Título: 'Comunidades foram apagadas'
Autor:
Fonte: O Globo, 08/01/2005, O MUNDO, p. 30
Funcionário do Unicef, Anton Susanto chegou a Banda Aceh, na Indonésia, três dias após tsunamis varrerem a região. "Muitas crianças não têm mais ninguém", disse ao GLOBO por telefone, de Jacarta.
Como está a situação uma semana após as tsunamis?
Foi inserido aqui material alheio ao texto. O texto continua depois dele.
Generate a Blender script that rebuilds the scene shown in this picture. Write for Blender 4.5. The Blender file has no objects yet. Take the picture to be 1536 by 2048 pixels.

ANTON SUSANTO: Deixei Banda Aceh na quarta-feira. Fomos uma das primeiras equipes da ONU a entrar na cidade, três dias depois da tragédia. É muito grave. Nenhum de nós, mesmo aqueles que trabalham no campo humanitário há 30 anos, já vira algo parecido. Há muitos desabrigados e acreditamos que de 30% a 40% deles são crianças. As que encontramos estavam traumatizadas, muitas se perderam da família. Uma grande parte perdeu um dos pais ou ambos. Estamos divulgando fotos para que parentes possam identificá-las. O próximo passo serão programas para ajudá-las a lidar com a experiência. Começamos uma campanha de vacinação, e outra preocupação é educação. Muitas não têm mais escolas, muitos dos professores foram mortos. Estamos procurando fazer salas de aula emergenciais.
É uma tentativa de retomar a vida normal?
SUSANTO: Passei sete dias lá e o único jeito de entender a magnitude do desastre é ver de perto. Achamos comunidades de 10 mil pessoas onde só 200 sobreviveram. Em Banda Aceh, as ondas vieram de dois pontos diferentes e se encontraram no meio, entraram oito quilômetros terra adentro. A cidade de Banda Aceh não é na costa, é no interior. Vida normal é uma pergunta difícil. Acho que levará algum tempo para reconstruir o que foi destruído.
O Unicef mencionou a geração tsunami. Como seria um trabalho a longo prazo para reduzir o trauma?
SUSANTO: O Unicef sabe que as crianças têm uma grande capacidade de superação. Mas não conseguirão sozinhas. Temos que dar um bom ambiente para que superem o trauma e retornem à vida normal. Encontrar a família ajuda muito. Mas não será fácil porque muitas não têm mais ninguém.
Há histórias de seqüestros de crianças..
SUSANTO: As crianças são mais vulneráveis a qualquer forma de exploração. Na Indonésia, cem mil pessoas por ano são vítimas do tráfico de gente. E sabemos de 30% a 40% são crianças. Aqueles ligados a esse ato ilegal vão se aproveitar da situação atual.
Quais são as áreas mais afetadas?
SUSANTO: Banda Aceh é a capital da província e tem uma grande população. Muitos morreram. Mas a costa da província de Aceh sofreu grandes e severos danos. Sabemos de comunidades que foram totalmente apagadas. Há comunidades em que não encontramos nenhum sobrevivente. A costa ocidental foi duramente atingida. Não é como na guerra, em que as pessoas param de atirar e podem recomeçar. Tudo se foi em muitas comunidades. Não há nada, nem estrada, nem luz elétrica, nem paredes. Só sujeira e destroços.